I wonder - Sometimes you tinker with it and then get blamed for breaking it by tinkering with it.
Other times you dont tinker because you werent sure and catch the same tail chewing.
Good thing it is all on company time.

Dan Bentler

On certain production lines ( and certain operator) I can just walk past a machine with a PC and next time the machine stops ....Its my fault because I was there!!!
 
typical call

Problem happens at about 8 or 9 in the morning.But only after I left the factory ( still in car going home or just got into bath )do they ( multiple bubba's) call me .Problem : Motor not working Solution changed fuse , not working ,then changed ... motor , starter ,cable(s) ,luckely before they decide to change something on the PLC they call me.
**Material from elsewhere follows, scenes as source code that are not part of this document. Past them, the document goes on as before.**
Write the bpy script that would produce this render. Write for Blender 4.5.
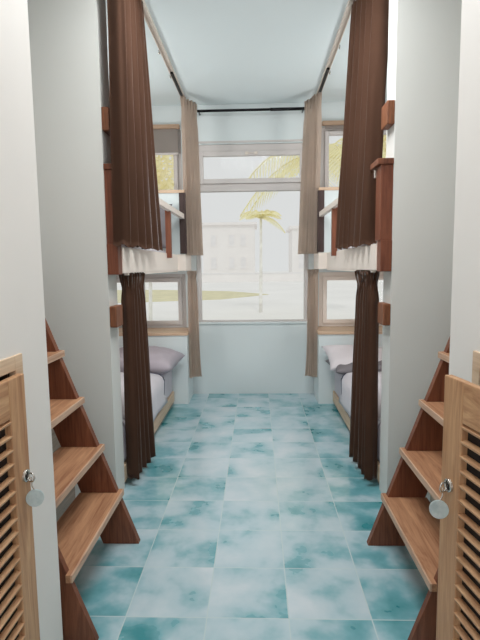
import bpy, bmesh, math, random
from mathutils import Vector, Matrix, noise
random.seed(7)
for o in list(bpy.data.objects): bpy.data.objects.remove(o)
SC = bpy.context.scene
COL = SC.collection

# ------------------------------------------------------------------ camera
T, Y, RO = math.radians(6.29), math.radians(-2.045), math.radians(-.70)
fw = Vector((math.sin(Y)*math.cos(T), math.cos(Y)*math.cos(T), -math.sin(T)))
rt = Vector((math.cos(Y), -math.sin(Y), 0)); up = rt.cross(fw)
rt, up = rt*math.cos(RO)+up*math.sin(RO), -rt*math.sin(RO)+up*math.cos(RO)
cd = bpy.data.cameras.new('camera'); cam = bpy.data.objects.new('camera', cd); COL.objects.link(cam)
m3 = Matrix((rt, up, -fw)).transposed(); cam.matrix_world = Matrix.Translation((.045, 0, 1.27)) @ m3.to_4x4()
cd.sensor_fit = 'VERTICAL'; cd.sensor_height = 36; cd.lens = 36*490/640; cd.clip_start = .02; cd.clip_end = 400
SC.camera = cam

# ------------------------------------------------------------------ world, sun, fill lights, exposure
w = bpy.data.worlds.new('sky'); SC.world = w; w.use_nodes = True
nt = w.node_tree; nt.nodes.clear()
wo = nt.nodes.new('ShaderNodeOutputWorld'); bg = nt.nodes.new('ShaderNodeBackground')
bg.inputs[0].default_value = (.985, .985, .98, 1); bg.inputs[1].default_value = .76
nt.links.new(bg.outputs[0], wo.inputs[0])
sd = bpy.data.lights.new('sun', 'SUN'); sd.energy = .38; sd.angle = .03; sd.color = (1, .97, .9)
so = bpy.data.objects.new('sun', sd); COL.objects.link(so); so.rotation_euler = (math.radians(48), 0, math.radians(8))
so.location = (0, -3, 8)
def area(name, loc, aim, sx, sy, power, col=(1, 1, 1)):
    d = bpy.data.lights.new(name, 'AREA'); d.shape = 'RECTANGLE'; d.size = sx; d.size_y = sy; d.energy = power; d.color = col
    o = bpy.data.objects.new(name, d); COL.objects.link(o); o.location = loc
    o.rotation_euler = (Vector(aim)-Vector(loc)).to_track_quat('-Z', 'Y').to_euler(); return o
area('rear_fill', (0, -1.5, 1.5), (0, 3, 1.6), 1.1, 2.0, 9, (1, .98, .97))  # unseen fill added behind the camera
area('aisle_fill', (0, 1.1, 2.74), (0, 1.1, 0), .8, 1.6, 13, (1, .99, .98))  # out-of-view fill added above the near aisle
area('far_end_fill', (0, 2.45, 2.74), (0, 3.1, 0), .9, .6, 34, (.97, 1, 1))  # extra fill for the far end, added out of frame
for sx in (-1, 1): area('bunk_fill', (sx*1.60, 3.6, 1.9), (sx*.1, 3.8, 2.78), .6, .6, 14, (1, .98, .96))  # hidden upward fill added to brighten the ceiling
for sx in (-1, 1): area('bunk_fill', (sx*1.62, 3.3, .95), (0, 4.2, .4), .4, .4, 5, (1, .98, .96))  # fill added inside the lower bunks, out of view
vs = SC.view_settings; vs.view_transform = 'Standard'; vs.look = 'None'; vs.gamma = 1; vs.exposure = 0.0
vs.use_curve_mapping = False

# ------------------------------------------------------------------ materials
def lin(c):
    return tuple(((v/255)/12.92 if v/255 <= .04045 else ((v/255+.055)/1.055)**2.4) for v in c)+(1,)
def base(name, rough=.6, spec=.5):
    m = bpy.data.materials.new(name); m.use_nodes = True; nt = m.node_tree
    b = nt.nodes['Principled BSDF']; b.inputs['Roughness'].default_value = rough
    b.inputs['Specular IOR Level'].default_value = spec
    return m, nt, b
def ramp(nt, fac, stops):
    r = nt.nodes.new('ShaderNodeValToRGB'); e = r.color_ramp.elements
    while len(e) < len(stops): e.new(.5)
    for k, (p, c) in enumerate(stops): e[k].position = p; e[k].color = c
    nt.links.new(fac, r.inputs[0]); return r.outputs[0]
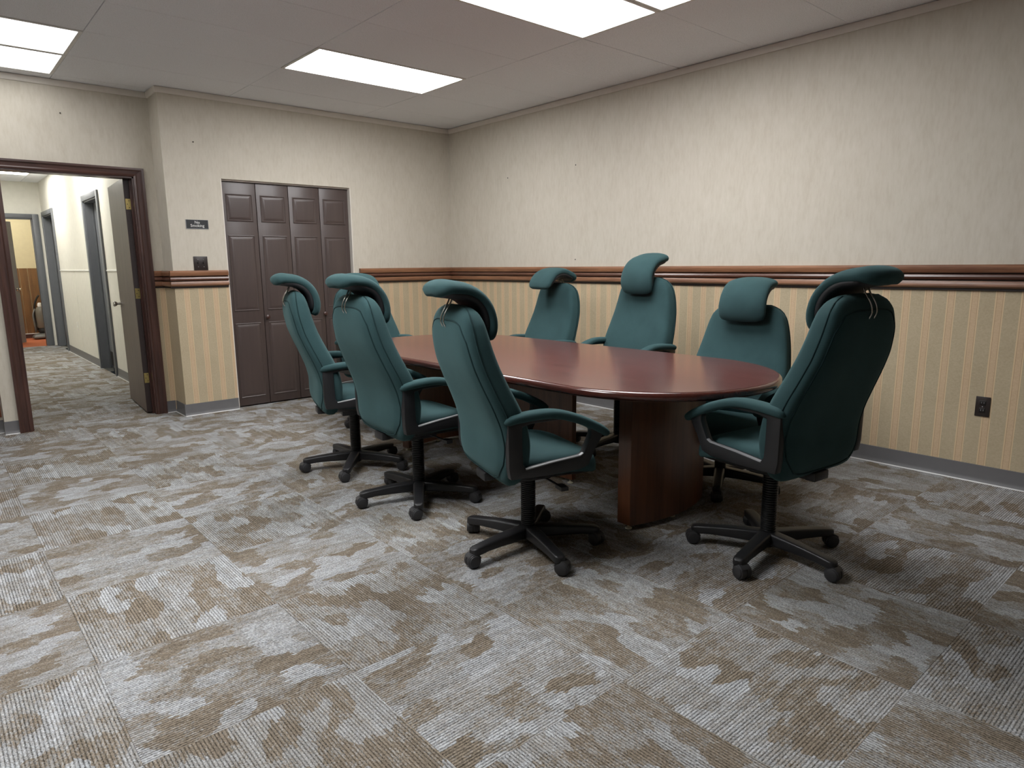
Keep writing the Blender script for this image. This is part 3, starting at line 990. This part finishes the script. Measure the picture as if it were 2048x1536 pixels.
    for z, sc in ((.428, .90), (.434, .965), (.445, .995), (.470, 1.0), (.490, .99), (.505, .96), (.515, .90), (.522, .78), (.526, .6), (.528, .4), (.529, .15)):
        ring = []
        for a in np.linspace(0, 2 * PI, 56, endpoint=False):
            x = .022 + .235 * sc * spow(math.cos(a), 2 / 4.2)
            y = .257 * sc * spow(math.sin(a), 2 / 4.2)
            t = min(max((x - .07) / .19, 0), 1)
            ring.append((x, y, z - .045 * t * t - .012 * max(0, 1 - (abs(x - .02) / .2) ** 2) * (1 - (y / .29) ** 2) * (z > .5)))
        rs.append(ring)
    V, F = rings(rs)
    D['seat'] = mesh('seat', V, F, M['teal'], True)
    # under shell
    rs = []
    for z, sc in ((.400, .62), (.408, .80), (.425, .93), (.438, .985)):
        ring = []
        for a in np.linspace(0, 2 * PI, 40, endpoint=False):
            x = .018 + .23 * sc * spow(math.cos(a), 2 / 4.5); y = .255 * sc * spow(math.sin(a), 2 / 4.5)
            t = min(max((x - .07) / .19, 0), 1)
            ring.append((x, y, z - .035 * t * t))
        rs.append(ring)
    V, F = rings(rs)
    D['seat_shell'] = mesh('seat_shell', V, F, M['black'], True, 50)
    # arm frame (closed loop); built for the left (+y) side, mirrored for the right
    outer = [(-.226, .680), (-.225, .57), (-.224, .50), (-.216, .452), (-.05, .450), (.10, .456), (.140, .470), (.170, .535), (.200, .580), (.208, .604), (.160, .648), (.04, .694), (-.12, .698)]
    inner = [(-.164, .664), (-.163, .57), (-.160, .51), (-.147, .488), (-.03, .502), (.100, .514), (.114, .522), (.134, .562), (.150, .598), (.152, .618), (.130, .638), (.03, .678), (-.12, .674)]
    for s, nm in ((1, 'l'), (-1, 'r')):
        ya, yb = .262, .299
        V, F = [], []
        n = len(outer)
        for (x, z) in outer: V.append((x, s * ya, z))
        for (x, z) in inner: V.append((x, s * ya, z))
        for (x, z) in outer: V.append((x, s * yb, z))
        for (x, z) in inner: V.append((x, s * yb, z))
        for i in range(n):
            j = (i + 1) % n
            F += [(i, j, n + j, n + i), (2 * n + i, 2 * n + j, 3 * n + j, 3 * n + i), (i, j, 2 * n + j, 2 * n + i), (n + i, n + j, 3 * n + j, 3 * n + i)]
        me = mesh('arm_frame', V, F, M['black'])
        bevel(me, .005, 2, 50)
        D['arm_frame_' + nm] = me
        pp = smooth_path([(-.236, .682), (-.212, .692), (-.155, .7005), (-.02, .7025), (.08, .675), (.165, .637), (.217, .606), (.240, .588)], 30)
        tg2 = np.gradient(pp, axis=0); tg2 /= np.linalg.norm(tg2, axis=1)[:, None]
        rs = []
        for i, (p, t_) in enumerate(zip(pp, tg2)):
            q = i / (len(pp) - 1)
            e = (1 - abs(2 * q - 1) ** 9) ** .5
            hw, ht = .033 * (.35 + .65 * e), .0195 * (.3 + .7 * e)
            nx, nz = -t_[1], t_[0]
            rs.append([(p[0] + nx * ht * spow(math.sin(a), .72), s * .281 + hw * spow(math.cos(a), .72), p[1] + nz * ht * spow(math.sin(a), .72)) for a in np.linspace(0, 2 * PI, 22, endpoint=False)])
        V, F = rings(rs)
        D['arm_pad_' + nm] = mesh('arm_pad', V, F, M['teal'], True)
        # grey strip on the lower inner edge, the plastic's highlight put into its colour
        ln = [(-.150, .4885), (-.142, .4885), (-.03, .5025), (.098, .5145), (.113, .5230)]
        r_ = [[(x, s * .285, z - .001), (x, s * .3000, z - .001), (x, s * .3000, z + .0035), (x, s * .285, z + .0035)] for x, z in ln]
        V, F = rings(r_)
        D['trim_strip_' + nm] = mesh('trim_strip', V, F, M['trimgrey'])
    # mechanism, back bracket, lever
    V, F = merge(boxdata(-.085, .085, -.065, .065, .352, .404), boxdata(-.20, -.05, -.035, .035, .372, .396), boxdata(-.232, -.185, -.05, .05, .376, .415))
    me = mesh('tilt_mechanism', V, F, M['black']); bevel(me, .006, 2); D['tilt_mechanism'] = me
    V, F = tube(smooth_path([(.02, -.06, .385), (.03, -.16, .378), (.035, -.235, .376)], 10), .005, 8)
    V2, F2 = boxdata(.018, .052, -.285, -.230, .368, .384)
    V, F = merge((V, F), (V2, F2))
    D['height_lever'] = mesh('height_lever', V, F, M['black'], True, 40)
    V, F = tube([(.085, 0, .378), (.12, 0, .372), (.15, 0, .37)], .016, 12)
    D['tension_knob'] = mesh('tension_knob', V, F, M['black'], True, 40)
    # ribbed sleeve, unit heights
    prof = [(0, .098), (.036, .098), (.036, .104)]
    nr_ = 24
    for k in range(nr_):
        z = .106 + k * (.345 - .106) / nr_
        h = (.345 - .106) / nr_
        prof += [(.0295, z), (.0335, z + .3 * h), (.0335, z + .7 * h), (.0295, z + h)]
    prof += [(.034, .346), (.034, .362), (0, .362)]
    V, F = lathe(prof, 24)
    D['column_sleeve'] = mesh('column_sleeve', V, F, M['sleeve'], True, 35)
    # base
    V, F = lathe([(0, .038), (.030, .038), (.036, .05), (.046, .06), (.048, .098), (.042, .107), (.0, .109)], 28)
    D['base_hub'] = mesh('base_hub', V, F, M['black'], True, 35)
    rs = []
    for r_, hw, zb, zt in ((.0, .028, .054, .108), (.04, .031, .052, .108), (.10, .030, .054, .106), (.18, .0275, .056, .101), (.25, .0255, .056, .095), (.29, .0252, .052, .091), (.312, .0245, .050, .088), (.324, .021, .052, .085), (.331, .013, .058, .079)):
        zc_, hz = (zb + zt) / 2, (zt - zb) / 2
        rs.append([(r_, hw * spow(math.cos(a), .42), zc_ + hz * spow(math.sin(a), .42)) for a in np.linspace(0, 2 * PI, 28, endpoint=False)])
    V, F = rings(rs)
    D['base_leg'] = mesh('base_leg', V, F, M['black'], True, 45)
    # caster, swivel axis at its origin, wheel axis along y, trailing in +x
    w1 = lathe([(0, -.028), (.018, -.0285), (.0225, -.0265), (.0235, -.0225), (.0265, -.0215), (.0285, -.018), (.0285, -.004), (.026, -.003), (.026, .003), (.0285, .004), (.0285, .018), (.0265, .0215), (.0235, .0225), (.0225, .0265), (.018, .0285), (0, .028)], 24, 'y', (.016, 0, .0287))
    w2 = lathe([(0, .04), (.013, .04), (.014, .048), (.014, .062), (0, .062)], 14)
    ang = np.linspace(R(35), R(165), 14)
    hood = rings([[(.016 + .0305 * math.cos(a), -.019, .0287 + .0305 * math.sin(a)), (.016 + .0305 * math.cos(a), .019, .0287 + .0305 * math.sin(a)),
                   (.016 + .0275 * math.cos(a), .019, .0287 + .0275 * math.sin(a)), (.016 + .0275 * math.cos(a), -.019, .0287 + .0275 * math.sin(a))] for a in ang])
    V, F = merge(w1, w2, hood)
    V = [(x * 1.1, y * 1.1, z * 1.1) for x, y, z in V]
    D['caster'] = mesh('caster', V, F, M['rubber'], True, 35)
    return D
CM = build_chair_meshes()

def chair(x, y, yaw, base_deg, dz, label, head=(0, 0, 0), swivel=0, tip=0.0):
    t = empty('office_chair', (x, y, 0), yaw)
    tag(t, label, 'chair', 'teal office chairs around the table')
    up = (0, 0, dz)
    bk = obj('backrest', CM['backrest'], t, up)
    def about(p, a, q):      # q turned by a about the seat pivot p (side view x, z)
        dx, dz_ = q[0] - p[0], q[1] - p[1]
        return p[0] + math.cos(a) * dx + math.sin(a) * dz_, p[1] - math.sin(a) * dx + math.cos(a) * dz_
    PV = (-.10, .43)
    bx_, bz_ = about(PV, tip, (0, 0))
    bk.rotation_euler = (0, tip, 0)
    bk.location = (bx_, 0, bz_ + dz)
    obj('rear_panel', CM['rear_panel'], bk)
    obj('panel_piping', CM['panel_piping'], bk)
    obj('side_seam', CM['side_seam'], bk)
    hd = obj('headrest', CM['headrest'], t)
    # tilt about the rod top (local x -.328, z 1.195), raise by head[0]
    a = head[1]
    px_, pz_ = -.34, 1.19
    hd.rotation_euler = (0, a, head[2])
    ca, sa = math.cos(a), math.sin(a)
    hd.location = (px_ - (ca * px_ + sa * pz_), 0, pz_ - (-sa * px_ + ca * pz_) + dz + head[0])
    hx_, hz_ = about(PV, tip, (hd.location.x, hd.location.z - dz))
    hd.location = (hx_, 0, hz_ + dz)
    hd.rotation_euler = (0, a + tip, head[2])
    obj('headrest_shell', CM['headrest_shell'], hd)
    for yy in (-.017, .017):
        obj('support_rod', CM['support_rod'], bk, (0, yy, head[0]))
    st = obj('seat', CM['seat'], t, up)
    obj('seat_shell', CM['seat_shell'], t, up)
    for s in ('l', 'r'):
        fr = obj('arm_frame', CM['arm_frame_' + s], t, up)
        obj('arm_pad', CM['arm_pad_' + s], fr)
        obj('trim_strip', CM['trim_strip_' + s], fr)
    me_ = obj('tilt_mechanism', CM['tilt_mechanism'], t, up)
    obj('height_lever', CM['height_lever'], me_)
    obj('tension_knob', CM['tension_knob'], me_)
    sl = obj('column_sleeve', CM['column_sleeve'], t)
    k = (.262 + dz) / .262
    sl.scale = (1, 1, k); sl.location = (0, 0, .1 * (1 - k))
    obj('base_hub', CM['base_hub'], t)
    for i in range(5):
        leg = obj('base_leg', CM['base_leg'], t, (0, 0, 0), R(base_deg + 72 * i) - yaw)
        obj('caster', CM['caster'], leg, (.305, 0, 0), R(swivel + random.uniform(-70, 70)))
    return t

chair(2.010, 3.837, -.294, 15, .001, 'teal office chair on the near side of the table, closest to the closet doors')
chair(1.969, 3.045, -.087, 20, .002, 'teal office chair on the near side of the table, middle of that row of three')
chair(1.978, 2.159, -.299, 36, -.018, 'teal office chair on the near side, whole right armrest showing, beside the near table base')
chair(2.717, 1.390, 1.453, 43.8, .022, 'teal office chair at the near rounded table end with its dark shaded back turned')
chair(3.61, 3.91, R(172), 10, -.017, 'teal office chair along the striped wall with headrest tipped forward, farthest from the outlet', (.01, -.6, 0), 0, .06)
chair(3.59, 2.98, R(175), 40, .03, 'teal office chair along the striped wall with the tallest headrest, between two others', (.05, .05, 0), 0, .10)
chair(3.41, 2.06, R(189), 65, -.10, 'teal office chair along the striped wall with the lowest back, nearest the outlet', (.05, 0, 0))
chair(2.80, 4.80, R(-88), 30, -.02, 'teal office chair at the far table end before the closet, mostly hidden')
Then I start to ask the stupid kind of question like did you press start ? , is the control voltage ok ? ... That should fix it .With modern tools like PC's and VPN , scada with loggin etc where you can connect from home it even more damaging because you can tell Bubba what he's been up to .

Problem is : The plant has been idle for best part of the day ,I fix it in 10 seconds ... Bubba's are bound to do damage control and start lying,cheating and even do some real damage to plant.

In a previous live , a co-worker accused me from sabotage because my software worked and his didn't.
The Manager called me in and said to me : I know you did not do it but if your co-worker can prove it ... your out ... and no he couldn't prove it.He got moved to another department.
 
Bubba Rings my colleague and says he cannot get a pressure test to pass. My colleague says the problem is whatever is causing the hissing noise of leaking air He can hear in the background.
 
On certain production lines ( and certain operator) I can just walk past a machine with a PC and next time the machine stops ....Its my fault because I was there!!!

That has happened to me, people always says it's your fault it stop because you were doing something with the machine. The tend to forget that is because of us that does machines work the way they should.